Match just starts amazing with both guys going after each other. Cabana busts open Jacobs with a dusty elbow and he reveals scissors in the elbow pad. They then really have the worlds greatest Tiger Jeet Singh match as they stab the shit out of each other with bunches of cool shit in cool ways. Jacobs breaks Cabana's Chicago flag over his back and stabs him in the face with the jagged wood and then wipes the blood off his face with the flag, which is a great "disrespect your local scene" spot. Also earlier in the match Cabana misses Jacobs and stabs the scissors into the turnbuckle getting them stuck, then about ten minutes later he gets whipped into the corner and is able to pull the scissors out and uses them again, to counter a Jacobs attack it was a really nice piece of match layout.

While we were watching this, I said "This is going to be my number one, unless they have Brent Albright run in or something." Moments later in comes shitty HGH belly, tribal tattoo Albright to stink up the match. Whitmer runs in too, and we have shit city briefly, as Whitmer throws Lisa Simpson windmill punches on Albright. The match never really regained its momentum after that, as they moved from a Sheik match to a Sabu match, while the big table senton off a ladder was crazy, it took too long to set up, and didn't have the intensity of the parts that involved stabbing.

10. Davey Richards/Roderick Strong v. Jack Evans/Delirious ROH 4/14

Both Delirious and Evans are really great at simple face in peril tag wrestling, both in the ring taking beating, on the apron firing up their partner and coming into the match as a house of fire.
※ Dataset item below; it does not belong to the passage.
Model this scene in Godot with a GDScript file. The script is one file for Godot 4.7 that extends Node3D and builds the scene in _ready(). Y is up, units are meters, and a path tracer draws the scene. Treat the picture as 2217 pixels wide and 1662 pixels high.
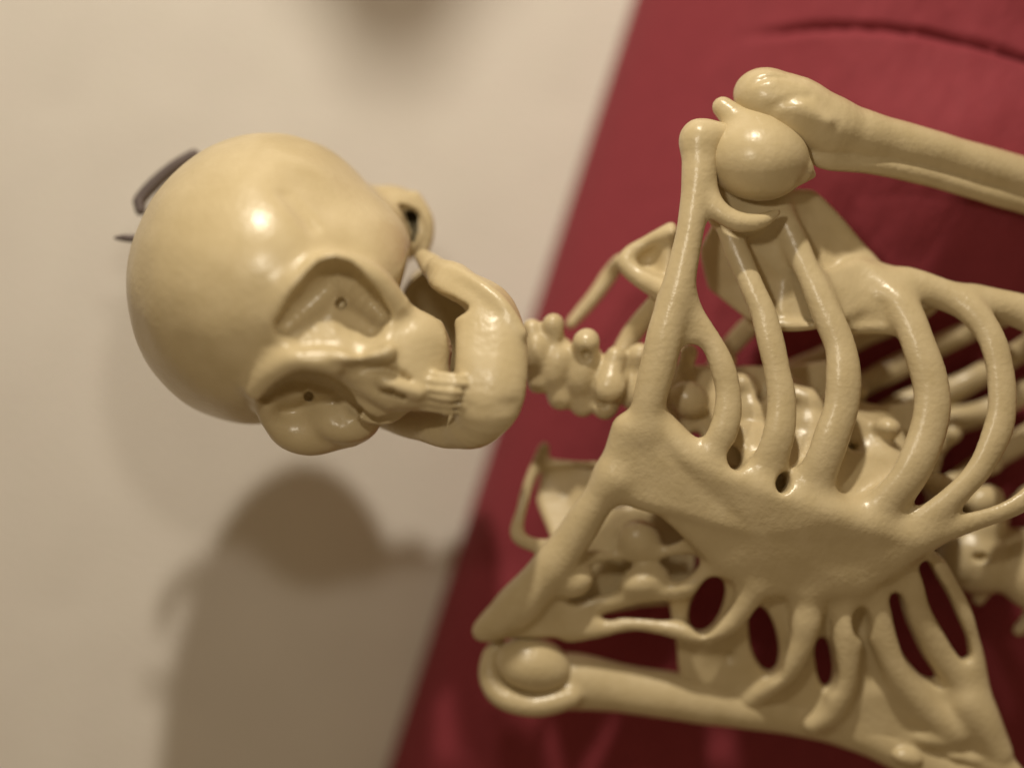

I also love Evans street fight highflying, it wouldn't make any sense for him to be throwing blows so he comes right out to try to kill the guy with dives. I have to give NO REMORE CORE credit, as they were the only heels all night who didn't get face pops. Roderick especially is really great as PROVEN INNOCENT lacrosse date rapist. Davey still looks like he is performing pro-wrestling, rather then pro-wrestling. Still his "look at me I am a heel" stuff is less aggravating then his "look at me I am PURO JUNIOR SUPERSTAR" stuff. Built to some big near falls and I really bought that the underdogs were going to take the win.

12. Samoa Joe v. Eddie Kingston FSM 3/17

This match was built around Eddie Kingston proving his toughness, and man alive does Joe make him prove it. Kingston is able to get off some surprise suplexes and hang for a bit throwing hands with Joe, but eventually he is just mauled, Kawada kicked brutally in the eye, socked square in the face, dumped directly on his head. Joe is really great at being a bad ass, and Kingston does soulful guy dying on his shield about as well as anyone in wrestling. I don't think this is as good as either of these guys first singles matches against Necro Butcher, but if you liked those, you will like this a ton too.